A day after Hurricane Gustav swept through Louisiana, causing eight deaths and widespread storm damage - but crucially failing to produce any significant flooding n officials were forced to defend the decision to evacuate more than two million people.
"People have been asking, 'Was this a false alarm?' But nothing could be further from the truth," said Michael Chertoff, the US Homeland Security Secretary, who helped oversee the biggest peace-time evacuation in American history.
"The reason you're not seeing dramatic footage of rescues is because there was such a successful evacuation. "Weary evacuees, who are holed-up in motels and rescue centres across the southern states of the US, may see things differently.

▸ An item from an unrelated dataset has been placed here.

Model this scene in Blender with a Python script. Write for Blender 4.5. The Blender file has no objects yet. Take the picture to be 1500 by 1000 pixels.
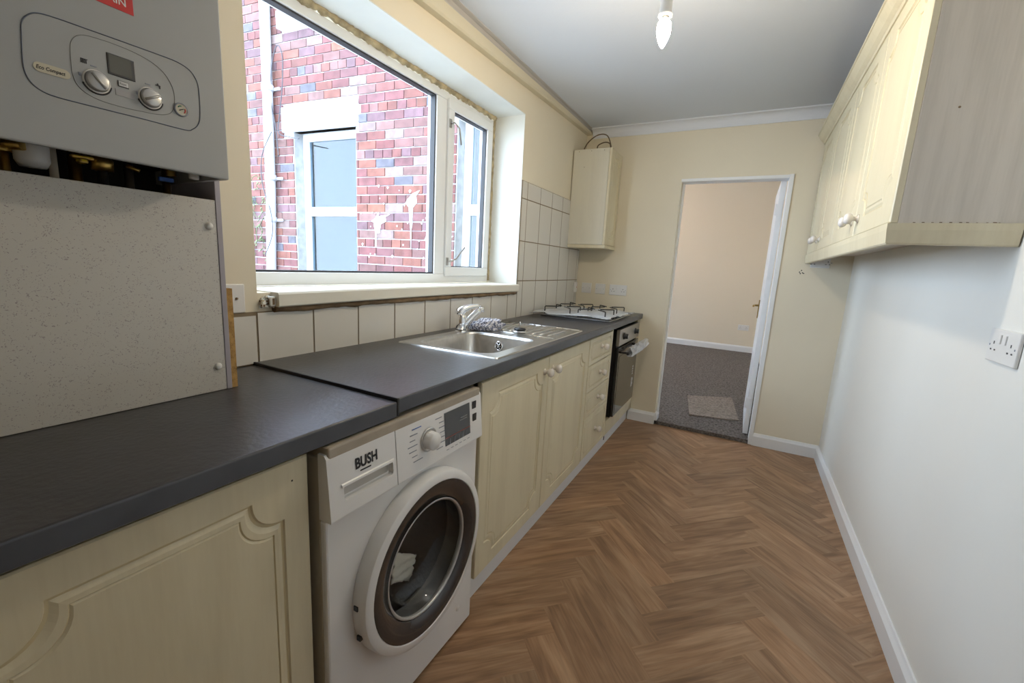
import bpy, bmesh, math, random
from mathutils import Vector, Matrix
random.seed(7)
sc = bpy.context.scene
COL = sc.collection
# ------------------------------------------------------------------ camera
CAM = Vector((1.3234, 0.0, 1.2543)); YAW, PITCH, ROLL, FPX = -0.4885, -0.1769, 0.0536, 631.78
def cam_axes():
    f0 = Vector((math.sin(YAW), math.cos(YAW), 0)); r0 = Vector((math.cos(YAW), -math.sin(YAW), 0)); u0 = Vector((0, 0, 1))
    f = f0*math.cos(PITCH)+u0*math.sin(PITCH); u = u0*math.cos(PITCH)-f0*math.sin(PITCH)
    return r0*math.cos(ROLL)+u*math.sin(ROLL), u*math.cos(ROLL)-r0*math.sin(ROLL), f
R_, U_, F_ = cam_axes()
cd = bpy.data.cameras.new('camera'); cam = bpy.data.objects.new('camera', cd); COL.objects.link(cam)
m = Matrix((R_, U_, -F_)).transposed().to_4x4(); m.translation = CAM; cam.matrix_world = m
cd.sensor_width = 36; cd.lens = FPX*36/1500; cd.clip_start = 0.02; cd.clip_end = 200
sc.camera = cam
# ------------------------------------------------------------------ world, exposure
w = bpy.data.worlds.new('overcast_sky'); sc.world = w; w.use_nodes = True
bg = w.node_tree.nodes['Background']; bg.inputs[0].default_value = (0.72, 0.85, 1.0, 1); bg.inputs[1].default_value = 4.0
sc.view_settings.view_transform = 'Standard'; sc.view_settings.look = 'None'
sc.view_settings.exposure = 1.7; sc.view_settings.gamma = 1; sc.view_settings.use_curve_mapping = False
BULB = (0.974, 1.6, 2.033); BULB_STRENGTH = 195
def portal(name, loc, rot, sx, sy):
    l = bpy.data.lights.new(name, 'AREA'); l.shape = 'RECTANGLE'; l.size = sx; l.size_y = sy
    l.cycles.is_portal = True
    o = bpy.data.objects.new(name, l); COL.objects.link(o); o.location = loc; o.rotation_euler = rot
portal('window_portal', (-0.30, 1.655, 1.645), (0, -math.pi/2, 0), 1.02, 1.70)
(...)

They learnt that their homecoming could now be delayed as officials attempt to organise a "tiered return".
Emergency services said highways into Louisiana would remain closed until further notice and that petrol stations remain empty across much of the region.
About 1.4 million homes are still without power, while the New Orleans sewage system has been damaged.
Checkpoints were set up around New Orleans today to keep the city empty of residents while work gets under way to restore power and other critical services.
National Guardsmen and state police promised to stop people not authorised to return. The city didn't expect to be safe enough to reopen until Thursday local time at the earliest.
"This is still a very, very serious storm that has caused major damage in our state," said the Governor, Bobby Jindal.
"I would describe the evacuation process as the pre-game, pre-season. We've not even got to half-time yet, in terms of the process of dealing with the damage caused by the storm."
Ray Nagin, the Mayor of New Orleans whose dramatic press conference on Saturday predicting the "storm of the century" created gridlock on local highways, may have the most to lose from any backlash.
But he said: "I would not do a thing differently ... I'd probably call Gustav, instead of the mother of all storms, maybe the mother-in-law or the ugly sister of all storms."